Review: The Queen's Gambit

A TV show about chess set in the 1960s? How good could that even be?

Turns out: very very good.

Saying that The Queen’s Gambit is about chess is completely correct. Yet, it’s really only half of the story. It’s also a story about loss. About growing up. About addiction. About friendship.

And all of that in only 7 episodes.

Plotwise, we cover protagonist Beth from being sent to an orphanage at 9, through learning to play chess, being adapted into a less than perfect home life, and learning that she can absolutely dominate when it comes to chess. She wins time after time, from her state to national championships, and then over the world. By the End Game, she’s playing the perfect opponent for the chess world: the Russian Borgov. But not without troubles along the way. Loss (both in chess and personal), addiction, and growing up. It’s a solid plot and manages to be aboslutely fascinating, for how little room it needs to breath.

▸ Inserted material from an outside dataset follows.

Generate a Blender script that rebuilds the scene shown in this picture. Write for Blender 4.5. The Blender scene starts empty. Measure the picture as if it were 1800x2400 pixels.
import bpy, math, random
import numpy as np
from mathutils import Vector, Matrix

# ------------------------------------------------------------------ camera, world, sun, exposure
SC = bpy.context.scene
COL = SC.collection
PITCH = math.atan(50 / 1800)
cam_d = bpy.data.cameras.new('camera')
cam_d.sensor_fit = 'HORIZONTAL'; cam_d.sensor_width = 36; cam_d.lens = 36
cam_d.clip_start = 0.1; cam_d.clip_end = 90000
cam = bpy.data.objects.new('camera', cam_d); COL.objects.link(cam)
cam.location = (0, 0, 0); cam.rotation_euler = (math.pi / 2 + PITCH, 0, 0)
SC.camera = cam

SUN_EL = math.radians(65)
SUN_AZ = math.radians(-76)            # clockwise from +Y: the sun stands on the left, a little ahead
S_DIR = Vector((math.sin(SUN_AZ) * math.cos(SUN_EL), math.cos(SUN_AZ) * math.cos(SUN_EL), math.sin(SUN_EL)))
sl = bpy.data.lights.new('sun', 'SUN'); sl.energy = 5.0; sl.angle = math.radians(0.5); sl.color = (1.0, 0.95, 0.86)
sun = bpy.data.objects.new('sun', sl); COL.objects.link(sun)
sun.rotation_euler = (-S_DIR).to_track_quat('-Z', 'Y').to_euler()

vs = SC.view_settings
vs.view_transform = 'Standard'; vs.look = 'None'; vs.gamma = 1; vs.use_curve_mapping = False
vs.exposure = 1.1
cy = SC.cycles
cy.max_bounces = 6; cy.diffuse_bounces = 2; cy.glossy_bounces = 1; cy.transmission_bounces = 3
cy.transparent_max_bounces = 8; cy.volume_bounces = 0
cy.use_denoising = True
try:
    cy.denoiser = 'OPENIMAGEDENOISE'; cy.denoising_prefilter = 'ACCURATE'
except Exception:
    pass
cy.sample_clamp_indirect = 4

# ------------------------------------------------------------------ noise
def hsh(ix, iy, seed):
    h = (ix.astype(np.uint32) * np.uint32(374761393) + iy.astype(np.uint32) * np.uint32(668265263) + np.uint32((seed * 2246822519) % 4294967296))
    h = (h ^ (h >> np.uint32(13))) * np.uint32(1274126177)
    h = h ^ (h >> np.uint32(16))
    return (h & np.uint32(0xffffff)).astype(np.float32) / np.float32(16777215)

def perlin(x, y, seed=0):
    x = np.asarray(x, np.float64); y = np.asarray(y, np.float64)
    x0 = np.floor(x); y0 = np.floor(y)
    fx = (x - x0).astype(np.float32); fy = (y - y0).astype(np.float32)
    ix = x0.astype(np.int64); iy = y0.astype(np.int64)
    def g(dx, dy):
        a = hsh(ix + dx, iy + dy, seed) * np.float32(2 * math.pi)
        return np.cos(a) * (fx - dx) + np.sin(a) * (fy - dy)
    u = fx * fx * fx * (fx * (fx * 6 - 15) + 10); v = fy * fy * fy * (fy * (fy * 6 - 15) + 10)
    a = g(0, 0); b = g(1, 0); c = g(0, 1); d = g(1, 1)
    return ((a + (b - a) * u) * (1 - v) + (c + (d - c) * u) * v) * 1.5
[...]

Characterwise, I absolutely love the casting of Anya Taylor-Joy as Beth. She has an almost Elfin, otherworldly quality that makes the entire series just a little less grounded, which really works. On top of that, she absolutely nails the feel of someone that dominates in one field and is in way over her head otherwise.

Other than that, seeing Thomas Brodie-Sangster and Harry Melling as her opponents/mentors/potential lovers was … a little bizarre. They each have rather distinct and well known roles (at least to me) in Game of Thrones and Harry Potter respectively that it was a bit hard to get past, but I enjoyed it. Mr. Shaibel, for what he was in, was great as the rough school janitor with a good heart and all of the Russians felt very… Russian.

Honestly, there is nothing that I would have changed about this show. It’s one of the best bits of TV that I’ve seen in a while. It’s short, tells the story it needs to tell, and ends both leaving you wanting more–while at the same time feeling satisified with what you got.

Well, well worth the watch. It doesn’t even matter if you like or even know how to play chess–although I expect if you don’t, you might just want to give it a try when all is said and done.